** START OF DATA **

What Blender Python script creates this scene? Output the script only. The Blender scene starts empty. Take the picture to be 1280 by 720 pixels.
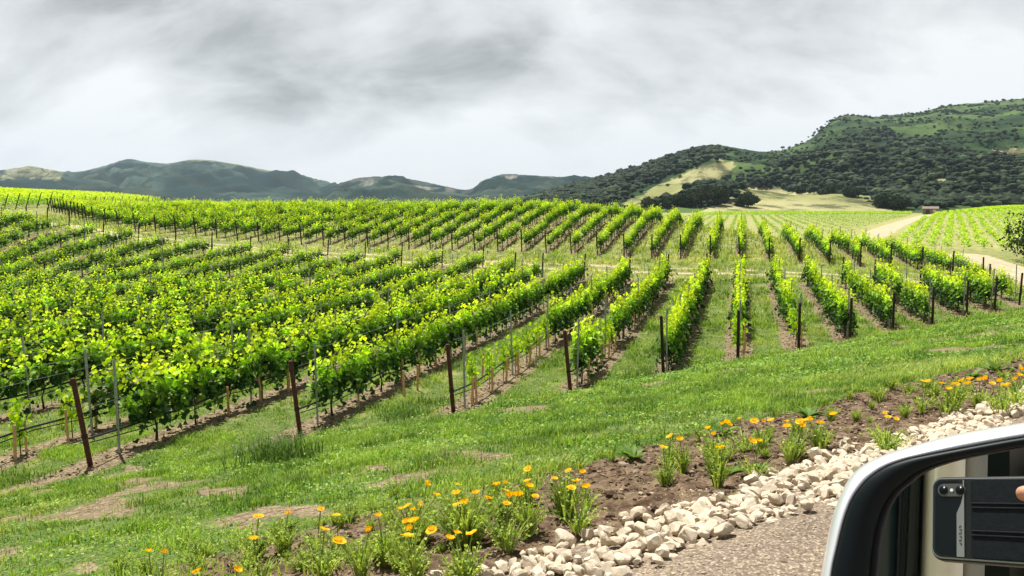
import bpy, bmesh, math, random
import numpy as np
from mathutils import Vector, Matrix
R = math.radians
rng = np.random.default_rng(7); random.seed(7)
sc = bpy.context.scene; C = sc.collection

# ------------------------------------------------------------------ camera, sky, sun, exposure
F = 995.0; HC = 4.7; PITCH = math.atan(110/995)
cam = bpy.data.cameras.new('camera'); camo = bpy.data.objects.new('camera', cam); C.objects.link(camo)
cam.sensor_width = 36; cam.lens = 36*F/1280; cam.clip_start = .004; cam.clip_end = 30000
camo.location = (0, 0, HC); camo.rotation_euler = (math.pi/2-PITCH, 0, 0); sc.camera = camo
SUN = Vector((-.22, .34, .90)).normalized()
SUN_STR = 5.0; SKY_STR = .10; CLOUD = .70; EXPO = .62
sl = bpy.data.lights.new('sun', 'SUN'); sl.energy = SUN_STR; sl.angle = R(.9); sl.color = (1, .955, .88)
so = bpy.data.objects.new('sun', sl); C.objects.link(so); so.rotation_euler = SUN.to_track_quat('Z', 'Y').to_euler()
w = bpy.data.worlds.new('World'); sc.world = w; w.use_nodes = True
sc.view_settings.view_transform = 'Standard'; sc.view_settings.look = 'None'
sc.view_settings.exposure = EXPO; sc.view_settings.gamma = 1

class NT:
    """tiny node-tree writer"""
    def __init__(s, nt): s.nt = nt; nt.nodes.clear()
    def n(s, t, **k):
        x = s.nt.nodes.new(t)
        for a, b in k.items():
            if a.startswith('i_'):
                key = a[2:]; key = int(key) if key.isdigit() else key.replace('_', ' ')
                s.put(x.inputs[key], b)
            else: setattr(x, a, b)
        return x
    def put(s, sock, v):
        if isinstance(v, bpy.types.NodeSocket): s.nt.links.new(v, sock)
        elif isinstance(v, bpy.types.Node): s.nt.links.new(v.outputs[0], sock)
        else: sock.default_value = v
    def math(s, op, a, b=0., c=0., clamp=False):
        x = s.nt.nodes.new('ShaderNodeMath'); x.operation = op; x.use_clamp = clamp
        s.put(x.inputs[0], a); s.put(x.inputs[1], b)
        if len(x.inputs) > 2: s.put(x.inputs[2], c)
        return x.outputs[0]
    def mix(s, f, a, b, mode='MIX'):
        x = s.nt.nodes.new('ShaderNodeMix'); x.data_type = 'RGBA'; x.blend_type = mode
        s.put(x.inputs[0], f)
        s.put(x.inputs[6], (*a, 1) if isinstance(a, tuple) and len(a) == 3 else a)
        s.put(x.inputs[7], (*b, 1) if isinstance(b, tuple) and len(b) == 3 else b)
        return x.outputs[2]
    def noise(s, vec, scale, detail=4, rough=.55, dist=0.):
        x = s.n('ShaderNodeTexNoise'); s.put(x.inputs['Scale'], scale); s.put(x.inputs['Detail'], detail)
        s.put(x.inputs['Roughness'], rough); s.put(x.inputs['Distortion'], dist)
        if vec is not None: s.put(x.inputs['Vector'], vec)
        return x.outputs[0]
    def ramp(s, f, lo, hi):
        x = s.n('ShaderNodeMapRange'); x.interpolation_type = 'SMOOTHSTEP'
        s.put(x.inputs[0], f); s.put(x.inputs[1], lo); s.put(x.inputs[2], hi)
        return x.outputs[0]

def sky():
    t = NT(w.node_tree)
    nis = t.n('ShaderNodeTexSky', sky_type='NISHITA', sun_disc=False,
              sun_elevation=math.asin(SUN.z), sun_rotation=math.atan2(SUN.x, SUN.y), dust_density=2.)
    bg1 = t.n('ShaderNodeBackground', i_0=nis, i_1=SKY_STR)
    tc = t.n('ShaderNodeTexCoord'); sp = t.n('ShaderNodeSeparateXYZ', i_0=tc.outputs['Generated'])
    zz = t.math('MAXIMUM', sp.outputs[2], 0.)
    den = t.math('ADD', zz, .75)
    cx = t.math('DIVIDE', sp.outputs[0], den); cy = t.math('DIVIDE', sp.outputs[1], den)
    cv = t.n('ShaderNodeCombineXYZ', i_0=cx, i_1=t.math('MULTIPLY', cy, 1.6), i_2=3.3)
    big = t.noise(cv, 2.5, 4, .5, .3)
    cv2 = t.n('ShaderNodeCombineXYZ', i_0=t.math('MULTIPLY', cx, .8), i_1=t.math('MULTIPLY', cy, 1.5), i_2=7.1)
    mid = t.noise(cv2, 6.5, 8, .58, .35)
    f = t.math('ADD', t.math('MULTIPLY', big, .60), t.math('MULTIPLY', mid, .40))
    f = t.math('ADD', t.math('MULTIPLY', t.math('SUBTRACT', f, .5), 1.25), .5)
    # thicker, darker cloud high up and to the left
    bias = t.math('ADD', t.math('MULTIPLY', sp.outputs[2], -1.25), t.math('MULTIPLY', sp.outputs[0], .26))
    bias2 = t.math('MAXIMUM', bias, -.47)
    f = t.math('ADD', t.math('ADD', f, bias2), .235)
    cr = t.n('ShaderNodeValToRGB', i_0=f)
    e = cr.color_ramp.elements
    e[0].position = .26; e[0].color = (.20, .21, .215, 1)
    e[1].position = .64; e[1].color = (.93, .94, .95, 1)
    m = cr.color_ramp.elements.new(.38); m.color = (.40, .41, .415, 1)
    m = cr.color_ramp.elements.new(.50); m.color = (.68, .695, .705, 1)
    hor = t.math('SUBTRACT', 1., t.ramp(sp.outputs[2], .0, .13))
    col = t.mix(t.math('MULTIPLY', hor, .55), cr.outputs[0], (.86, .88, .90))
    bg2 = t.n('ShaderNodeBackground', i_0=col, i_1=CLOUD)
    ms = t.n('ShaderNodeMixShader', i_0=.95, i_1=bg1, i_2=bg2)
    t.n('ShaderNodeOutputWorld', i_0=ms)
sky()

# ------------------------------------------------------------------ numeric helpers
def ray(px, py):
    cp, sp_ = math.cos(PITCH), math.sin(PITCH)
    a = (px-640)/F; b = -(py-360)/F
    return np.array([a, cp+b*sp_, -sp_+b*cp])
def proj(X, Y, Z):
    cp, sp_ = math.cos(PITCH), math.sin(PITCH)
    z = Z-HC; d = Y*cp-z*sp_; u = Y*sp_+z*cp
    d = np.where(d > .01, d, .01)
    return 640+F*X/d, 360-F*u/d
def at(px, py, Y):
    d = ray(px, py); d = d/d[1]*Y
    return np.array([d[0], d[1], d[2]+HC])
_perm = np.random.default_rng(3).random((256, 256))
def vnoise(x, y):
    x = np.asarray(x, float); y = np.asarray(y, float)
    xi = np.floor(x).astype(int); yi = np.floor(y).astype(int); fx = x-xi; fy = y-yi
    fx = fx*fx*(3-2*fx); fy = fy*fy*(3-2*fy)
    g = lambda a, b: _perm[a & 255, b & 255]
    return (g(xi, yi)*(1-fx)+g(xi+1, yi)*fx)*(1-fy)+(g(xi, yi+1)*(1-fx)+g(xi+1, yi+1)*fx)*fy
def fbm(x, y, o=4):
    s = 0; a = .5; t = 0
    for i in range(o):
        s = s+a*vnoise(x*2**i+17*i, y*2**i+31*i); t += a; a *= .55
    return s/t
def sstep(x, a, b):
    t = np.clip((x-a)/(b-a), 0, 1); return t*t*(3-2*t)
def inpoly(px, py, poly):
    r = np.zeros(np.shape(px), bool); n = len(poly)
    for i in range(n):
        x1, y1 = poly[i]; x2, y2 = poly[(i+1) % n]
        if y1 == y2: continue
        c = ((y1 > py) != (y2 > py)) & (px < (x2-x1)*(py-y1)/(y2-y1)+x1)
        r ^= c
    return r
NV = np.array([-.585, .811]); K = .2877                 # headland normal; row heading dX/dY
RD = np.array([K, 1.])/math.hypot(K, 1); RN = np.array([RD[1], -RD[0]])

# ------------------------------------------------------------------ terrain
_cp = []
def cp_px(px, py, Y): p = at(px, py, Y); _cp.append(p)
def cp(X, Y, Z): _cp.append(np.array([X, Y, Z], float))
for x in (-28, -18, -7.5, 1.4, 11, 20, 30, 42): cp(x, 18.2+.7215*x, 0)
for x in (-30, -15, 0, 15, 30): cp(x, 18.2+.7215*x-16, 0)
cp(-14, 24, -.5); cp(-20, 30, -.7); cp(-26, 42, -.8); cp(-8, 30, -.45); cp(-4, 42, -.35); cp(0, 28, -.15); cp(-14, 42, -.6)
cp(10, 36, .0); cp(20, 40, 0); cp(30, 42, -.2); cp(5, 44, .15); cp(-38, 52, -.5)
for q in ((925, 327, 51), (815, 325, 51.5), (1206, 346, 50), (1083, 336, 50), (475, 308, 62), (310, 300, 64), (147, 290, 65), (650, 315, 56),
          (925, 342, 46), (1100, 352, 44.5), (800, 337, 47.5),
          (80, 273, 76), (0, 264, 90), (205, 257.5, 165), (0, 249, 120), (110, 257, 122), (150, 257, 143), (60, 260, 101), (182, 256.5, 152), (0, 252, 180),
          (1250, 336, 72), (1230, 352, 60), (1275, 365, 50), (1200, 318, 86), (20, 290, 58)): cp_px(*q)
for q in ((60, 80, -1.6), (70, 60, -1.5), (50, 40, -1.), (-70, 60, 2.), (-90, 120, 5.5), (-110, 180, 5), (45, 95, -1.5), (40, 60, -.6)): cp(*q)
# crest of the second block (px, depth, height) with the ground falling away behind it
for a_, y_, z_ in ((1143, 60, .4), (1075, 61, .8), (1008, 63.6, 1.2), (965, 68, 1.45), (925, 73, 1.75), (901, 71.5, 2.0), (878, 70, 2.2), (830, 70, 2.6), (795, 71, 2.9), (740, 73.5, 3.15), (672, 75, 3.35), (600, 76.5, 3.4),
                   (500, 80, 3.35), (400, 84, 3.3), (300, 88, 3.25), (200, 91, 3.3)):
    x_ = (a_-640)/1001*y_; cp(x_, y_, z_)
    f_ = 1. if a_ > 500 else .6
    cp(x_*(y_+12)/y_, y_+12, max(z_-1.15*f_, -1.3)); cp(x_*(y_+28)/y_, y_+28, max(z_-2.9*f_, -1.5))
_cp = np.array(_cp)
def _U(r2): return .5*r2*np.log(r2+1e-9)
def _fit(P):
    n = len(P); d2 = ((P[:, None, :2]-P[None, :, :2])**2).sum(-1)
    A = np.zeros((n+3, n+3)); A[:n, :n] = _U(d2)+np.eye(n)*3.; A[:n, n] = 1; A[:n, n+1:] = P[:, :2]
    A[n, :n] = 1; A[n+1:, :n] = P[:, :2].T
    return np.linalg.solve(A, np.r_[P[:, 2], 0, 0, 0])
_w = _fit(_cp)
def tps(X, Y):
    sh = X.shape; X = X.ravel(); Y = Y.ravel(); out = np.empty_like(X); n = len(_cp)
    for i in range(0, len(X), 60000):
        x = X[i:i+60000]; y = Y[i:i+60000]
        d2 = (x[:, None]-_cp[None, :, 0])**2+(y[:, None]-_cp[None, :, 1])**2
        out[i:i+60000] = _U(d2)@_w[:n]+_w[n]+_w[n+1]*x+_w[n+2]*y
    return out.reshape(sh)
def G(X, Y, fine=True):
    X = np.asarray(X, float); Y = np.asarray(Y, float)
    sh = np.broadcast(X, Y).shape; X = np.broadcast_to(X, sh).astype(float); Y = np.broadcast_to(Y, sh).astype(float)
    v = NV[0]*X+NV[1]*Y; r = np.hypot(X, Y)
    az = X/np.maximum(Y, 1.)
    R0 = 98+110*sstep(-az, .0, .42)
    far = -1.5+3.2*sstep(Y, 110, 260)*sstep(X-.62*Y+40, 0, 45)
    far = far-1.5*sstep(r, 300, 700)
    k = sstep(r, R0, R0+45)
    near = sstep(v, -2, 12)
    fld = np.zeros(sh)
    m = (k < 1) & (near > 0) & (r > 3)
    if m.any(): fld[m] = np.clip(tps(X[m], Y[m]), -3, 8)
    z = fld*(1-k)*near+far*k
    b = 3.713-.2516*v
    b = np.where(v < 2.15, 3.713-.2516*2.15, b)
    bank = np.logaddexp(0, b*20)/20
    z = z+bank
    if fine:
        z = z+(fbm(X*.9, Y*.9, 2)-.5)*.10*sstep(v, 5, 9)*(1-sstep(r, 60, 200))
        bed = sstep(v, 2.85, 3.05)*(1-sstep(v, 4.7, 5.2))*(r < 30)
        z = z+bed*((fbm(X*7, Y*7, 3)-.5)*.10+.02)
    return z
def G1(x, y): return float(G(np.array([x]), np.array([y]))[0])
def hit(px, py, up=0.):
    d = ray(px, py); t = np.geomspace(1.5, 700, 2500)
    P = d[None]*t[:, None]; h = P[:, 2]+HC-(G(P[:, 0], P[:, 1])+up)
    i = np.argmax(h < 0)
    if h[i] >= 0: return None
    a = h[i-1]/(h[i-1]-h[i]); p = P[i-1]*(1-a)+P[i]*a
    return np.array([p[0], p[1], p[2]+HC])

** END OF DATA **

WHAT TO WORK ON:
Write out again, exactly, the lines from the start of the listing up to the line containing "sc.view_settings.exposure = EXPO;", with both ends and without pictures.

REPLY:
What Blender Python script creates this scene? Output the script only. The Blender scene starts empty. Take the picture to be 1280 by 720 pixels.
import bpy, bmesh, math, random
import numpy as np
from mathutils import Vector, Matrix
R = math.radians
rng = np.random.default_rng(7); random.seed(7)
sc = bpy.context.scene; C = sc.collection

# ------------------------------------------------------------------ camera, sky, sun, exposure
F = 995.0; HC = 4.7; PITCH = math.atan(110/995)
cam = bpy.data.cameras.new('camera'); camo = bpy.data.objects.new('camera', cam); C.objects.link(camo)
cam.sensor_width = 36; cam.lens = 36*F/1280; cam.clip_start = .004; cam.clip_end = 30000
camo.location = (0, 0, HC); camo.rotation_euler = (math.pi/2-PITCH, 0, 0); sc.camera = camo
SUN = Vector((-.22, .34, .90)).normalized()
SUN_STR = 5.0; SKY_STR = .10; CLOUD = .70; EXPO = .62
sl = bpy.data.lights.new('sun', 'SUN'); sl.energy = SUN_STR; sl.angle = R(.9); sl.color = (1, .955, .88)
so = bpy.data.objects.new('sun', sl); C.objects.link(so); so.rotation_euler = SUN.to_track_quat('Z', 'Y').to_euler()
w = bpy.data.worlds.new('World'); sc.world = w; w.use_nodes = True
sc.view_settings.view_transform = 'Standard'; sc.view_settings.look = 'None'
sc.view_settings.exposure = EXPO; sc.view_settings.gamma = 1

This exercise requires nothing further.